** start **
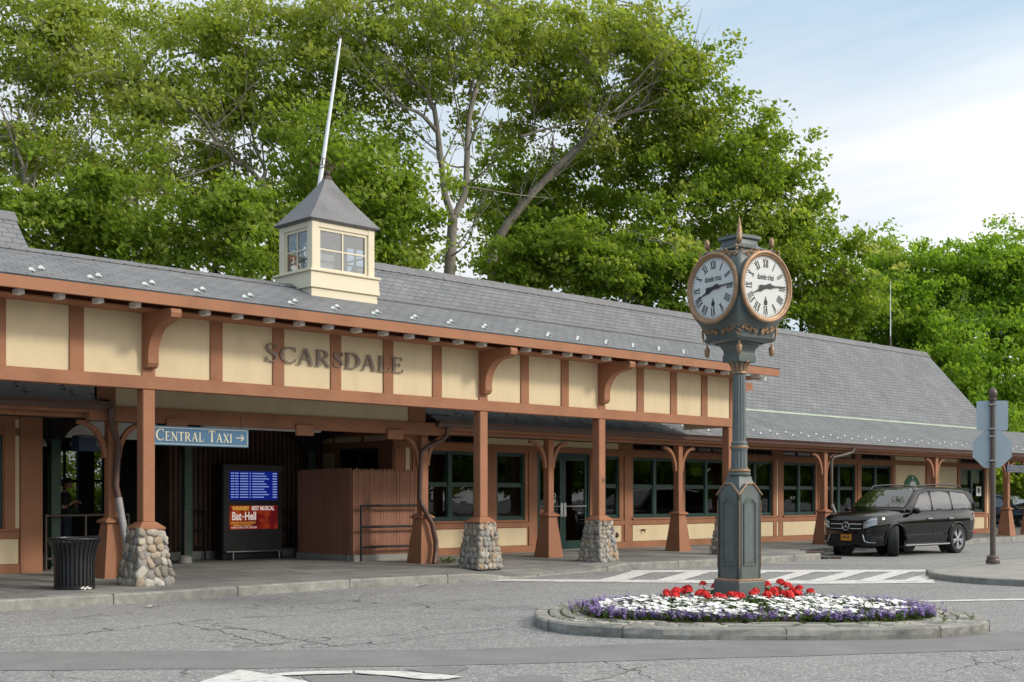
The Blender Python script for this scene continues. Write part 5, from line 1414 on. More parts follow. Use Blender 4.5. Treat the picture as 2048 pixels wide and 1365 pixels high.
# ================================================================ litter bin
BX, BY, BZ = 8.43, 18.52, .155
t = T('litter_bin', 'black slatted steel litter bin with a flared rim on the pavement', 'litter bin', (BX,BY,BZ))
mb = MB()
n_ = 30
for i in range(n_):
    a = 2*PI*i/n_; rs = []
    for j in range(13):
        q = j/12; r_ = .292 + .010*q + .090*max(0,(q-.50)/.50)**2.0; zz = .05 + .71*q
        w_ = .019 + .004*q
        ca, sa = math.cos(a), math.sin(a); c = Vector((r_*ca, r_*sa, zz)); tn = Vector((-sa,ca,0)); rd = Vector((ca,sa,0))
        rs.append([tuple(c+tn*w_+rd*.005),tuple(c+tn*w_-rd*.005),tuple(c-tn*w_-rd*.005),tuple(c-tn*w_+rd*.005)])
    mb.rings(rs)
P('slats', mb, M_['black'], t, world=False)
mb = MB(); mb.lathe([(.370,.745),(.400,.752),(.407,.768),(.400,.782),(.373,.786),(.365,.765),(.370,.745)],40,cap=False); P('rim', mb, M_['black'], t, 45, world=False)
mb = MB(); mb.lathe([(.305,.0),(.307,.055),(.285,.06),(.28,.012),(.06,.01)],40); P('base_ring', mb, M_['black'], t, 45, world=False)
mb = MB(); mb.lathe([(.255,.03),(.268,.55),(.30,.72)],32,cap=False); mb.disc((0,0,.03),.255,'z',32); P('liner', mb, M_['plastic'], t, 45, world=False)
# scrap of paper on the bin foot
mb = MB()
for i in range(7): x = -.04+i*.022; mb.box(x,x+.03,-.312-.002*i,-.306,.012+.012*math.sin(i*2),.035+.012*math.sin(i*2))
P('sticker', mb, M_['paper'], t, world=False)
# ================================================================ road sign seen from behind
t = T('road_sign', 'bronze sign post carrying an octagonal and a square sign seen from behind', 'road sign', (26.66,12.54,.12), CA-PI/2-.19)
mb = MB(); mb.lathe([(.062,0),(.055,2.2),(.052,3.58)],16); pl_ = P('post', mb, M_['pole'], t, 50, world=False)
mb = MB(); mb.lathe([(.15,-.02),(.15,.055),(.13,.075),(.125,.10),(.14,.115),(.115,.15),(.075,.175)],20); P('post_base', mb, M_['pole'], pl_, 40, world=False)
mb = MB(); mb.lathe([(.055,3.56),(.085,3.58),(.085,3.61),(.060,3.63),(.075,3.66),(.095,3.71),(.092,3.76),(.06,3.82),(.015,3.86)],16); P('acorn_cap', mb, M_['pole'], pl_, 50, world=False)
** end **
Give the data above again in full and unchanged, skipping the pictures.

(Response for this exercise)
The Blender Python script for this scene continues. Write part 5, from line 1414 on. More parts follow. Use Blender 4.5. Treat the picture as 2048 pixels wide and 1365 pixels high.
# ================================================================ litter bin
BX, BY, BZ = 8.43, 18.52, .155
t = T('litter_bin', 'black slatted steel litter bin with a flared rim on the pavement', 'litter bin', (BX,BY,BZ))
mb = MB()
n_ = 30
for i in range(n_):
    a = 2*PI*i/n_; rs = []
    for j in range(13):
        q = j/12; r_ = .292 + .010*q + .090*max(0,(q-.50)/.50)**2.0; zz = .05 + .71*q
        w_ = .019 + .004*q
        ca, sa = math.cos(a), math.sin(a); c = Vector((r_*ca, r_*sa, zz)); tn = Vector((-sa,ca,0)); rd = Vector((ca,sa,0))
        rs.append([tuple(c+tn*w_+rd*.005),tuple(c+tn*w_-rd*.005),tuple(c-tn*w_-rd*.005),tuple(c-tn*w_+rd*.005)])
    mb.rings(rs)
P('slats', mb, M_['black'], t, world=False)
mb = MB(); mb.lathe([(.370,.745),(.400,.752),(.407,.768),(.400,.782),(.373,.786),(.365,.765),(.370,.745)],40,cap=False); P('rim', mb, M_['black'], t, 45, world=False)
mb = MB(); mb.lathe([(.305,.0),(.307,.055),(.285,.06),(.28,.012),(.06,.01)],40); P('base_ring', mb, M_['black'], t, 45, world=False)
mb = MB(); mb.lathe([(.255,.03),(.268,.55),(.30,.72)],32,cap=False); mb.disc((0,0,.03),.255,'z',32); P('liner', mb, M_['plastic'], t, 45, world=False)
# scrap of paper on the bin foot
mb = MB()
for i in range(7): x = -.04+i*.022; mb.box(x,x+.03,-.312-.002*i,-.306,.012+.012*math.sin(i*2),.035+.012*math.sin(i*2))
P('sticker', mb, M_['paper'], t, world=False)
# ================================================================ road sign seen from behind
t = T('road_sign', 'bronze sign post carrying an octagonal and a square sign seen from behind', 'road sign', (26.66,12.54,.12), CA-PI/2-.19)
mb = MB(); mb.lathe([(.062,0),(.055,2.2),(.052,3.58)],16); pl_ = P('post', mb, M_['pole'], t, 50, world=False)
mb = MB(); mb.lathe([(.15,-.02),(.15,.055),(.13,.075),(.125,.10),(.14,.115),(.115,.15),(.075,.175)],20); P('post_base', mb, M_['pole'], pl_, 40, world=False)
mb = MB(); mb.lathe([(.055,3.56),(.085,3.58),(.085,3.61),(.060,3.63),(.075,3.66),(.095,3.71),(.092,3.76),(.06,3.82),(.015,3.86)],16); P('acorn_cap', mb, M_['pole'], pl_, 50, world=False)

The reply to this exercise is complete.